EXERCISE BRIEF: Return the whole listing exactly as it stands.

GIVEN MATERIAL:
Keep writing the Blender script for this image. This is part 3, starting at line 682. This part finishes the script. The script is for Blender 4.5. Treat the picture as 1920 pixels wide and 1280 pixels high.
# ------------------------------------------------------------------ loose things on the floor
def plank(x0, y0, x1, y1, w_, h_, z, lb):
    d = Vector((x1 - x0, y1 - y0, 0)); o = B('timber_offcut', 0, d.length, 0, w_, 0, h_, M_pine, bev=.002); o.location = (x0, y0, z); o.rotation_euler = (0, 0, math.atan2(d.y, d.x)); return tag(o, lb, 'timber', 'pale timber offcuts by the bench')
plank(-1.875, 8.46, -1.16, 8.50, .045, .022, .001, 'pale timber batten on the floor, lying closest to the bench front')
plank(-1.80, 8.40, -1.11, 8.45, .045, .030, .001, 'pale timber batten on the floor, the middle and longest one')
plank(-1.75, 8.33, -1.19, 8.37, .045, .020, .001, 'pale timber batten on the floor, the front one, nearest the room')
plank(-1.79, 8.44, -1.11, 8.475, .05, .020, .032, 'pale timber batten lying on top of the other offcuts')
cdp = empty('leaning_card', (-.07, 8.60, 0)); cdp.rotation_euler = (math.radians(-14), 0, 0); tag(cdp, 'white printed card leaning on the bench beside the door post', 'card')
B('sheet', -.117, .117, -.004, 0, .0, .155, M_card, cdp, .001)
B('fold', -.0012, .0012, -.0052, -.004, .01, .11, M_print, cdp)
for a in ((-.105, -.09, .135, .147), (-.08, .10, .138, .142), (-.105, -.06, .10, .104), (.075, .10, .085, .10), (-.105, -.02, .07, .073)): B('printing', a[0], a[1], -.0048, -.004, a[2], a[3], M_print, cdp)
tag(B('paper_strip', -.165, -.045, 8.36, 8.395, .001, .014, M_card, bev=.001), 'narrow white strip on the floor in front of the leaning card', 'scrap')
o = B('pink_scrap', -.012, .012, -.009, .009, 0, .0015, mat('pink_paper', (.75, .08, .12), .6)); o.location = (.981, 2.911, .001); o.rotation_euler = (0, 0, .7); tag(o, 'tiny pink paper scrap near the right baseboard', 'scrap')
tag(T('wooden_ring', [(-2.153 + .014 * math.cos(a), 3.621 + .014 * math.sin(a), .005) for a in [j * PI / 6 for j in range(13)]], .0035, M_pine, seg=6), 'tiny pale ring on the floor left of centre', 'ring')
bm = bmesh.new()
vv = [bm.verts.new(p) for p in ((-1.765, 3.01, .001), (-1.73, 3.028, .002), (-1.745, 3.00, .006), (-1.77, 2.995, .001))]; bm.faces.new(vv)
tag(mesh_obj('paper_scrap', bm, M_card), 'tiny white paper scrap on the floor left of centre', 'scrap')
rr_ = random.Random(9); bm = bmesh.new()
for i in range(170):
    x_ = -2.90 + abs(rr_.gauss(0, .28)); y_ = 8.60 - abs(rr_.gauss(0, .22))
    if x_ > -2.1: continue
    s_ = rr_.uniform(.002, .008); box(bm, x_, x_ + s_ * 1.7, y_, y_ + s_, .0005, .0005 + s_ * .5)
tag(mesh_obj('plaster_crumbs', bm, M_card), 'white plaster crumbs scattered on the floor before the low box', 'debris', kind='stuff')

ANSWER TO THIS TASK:
Keep writing the Blender script for this image. This is part 3, starting at line 682. This part finishes the script. The script is for Blender 4.5. Treat the picture as 1920 pixels wide and 1280 pixels high.
# ------------------------------------------------------------------ loose things on the floor
def plank(x0, y0, x1, y1, w_, h_, z, lb):
    d = Vector((x1 - x0, y1 - y0, 0)); o = B('timber_offcut', 0, d.length, 0, w_, 0, h_, M_pine, bev=.002); o.location = (x0, y0, z); o.rotation_euler = (0, 0, math.atan2(d.y, d.x)); return tag(o, lb, 'timber', 'pale timber offcuts by the bench')
plank(-1.875, 8.46, -1.16, 8.50, .045, .022, .001, 'pale timber batten on the floor, lying closest to the bench front')
plank(-1.80, 8.40, -1.11, 8.45, .045, .030, .001, 'pale timber batten on the floor, the middle and longest one')
plank(-1.75, 8.33, -1.19, 8.37, .045, .020, .001, 'pale timber batten on the floor, the front one, nearest the room')
plank(-1.79, 8.44, -1.11, 8.475, .05, .020, .032, 'pale timber batten lying on top of the other offcuts')
cdp = empty('leaning_card', (-.07, 8.60, 0)); cdp.rotation_euler = (math.radians(-14), 0, 0); tag(cdp, 'white printed card leaning on the bench beside the door post', 'card')
B('sheet', -.117, .117, -.004, 0, .0, .155, M_card, cdp, .001)
B('fold', -.0012, .0012, -.0052, -.004, .01, .11, M_print, cdp)
for a in ((-.105, -.09, .135, .147), (-.08, .10, .138, .142), (-.105, -.06, .10, .104), (.075, .10, .085, .10), (-.105, -.02, .07, .073)): B('printing', a[0], a[1], -.0048, -.004, a[2], a[3], M_print, cdp)
tag(B('paper_strip', -.165, -.045, 8.36, 8.395, .001, .014, M_card, bev=.001), 'narrow white strip on the floor in front of the leaning card', 'scrap')
o = B('pink_scrap', -.012, .012, -.009, .009, 0, .0015, mat('pink_paper', (.75, .08, .12), .6)); o.location = (.981, 2.911, .001); o.rotation_euler = (0, 0, .7); tag(o, 'tiny pink paper scrap near the right baseboard', 'scrap')
tag(T('wooden_ring', [(-2.153 + .014 * math.cos(a), 3.621 + .014 * math.sin(a), .005) for a in [j * PI / 6 for j in range(13)]], .0035, M_pine, seg=6), 'tiny pale ring on the floor left of centre', 'ring')
bm = bmesh.new()
vv = [bm.verts.new(p) for p in ((-1.765, 3.01, .001), (-1.73, 3.028, .002), (-1.745, 3.00, .006), (-1.77, 2.995, .001))]; bm.faces.new(vv)
tag(mesh_obj('paper_scrap', bm, M_card), 'tiny white paper scrap on the floor left of centre', 'scrap')
rr_ = random.Random(9); bm = bmesh.new()
for i in range(170):
    x_ = -2.90 + abs(rr_.gauss(0, .28)); y_ = 8.60 - abs(rr_.gauss(0, .22))
    if x_ > -2.1: continue
    s_ = rr_.uniform(.002, .008); box(bm, x_, x_ + s_ * 1.7, y_, y_ + s_, .0005, .0005 + s_ * .5)
tag(mesh_obj('plaster_crumbs', bm, M_card), 'white plaster crumbs scattered on the floor before the low box', 'debris', kind='stuff')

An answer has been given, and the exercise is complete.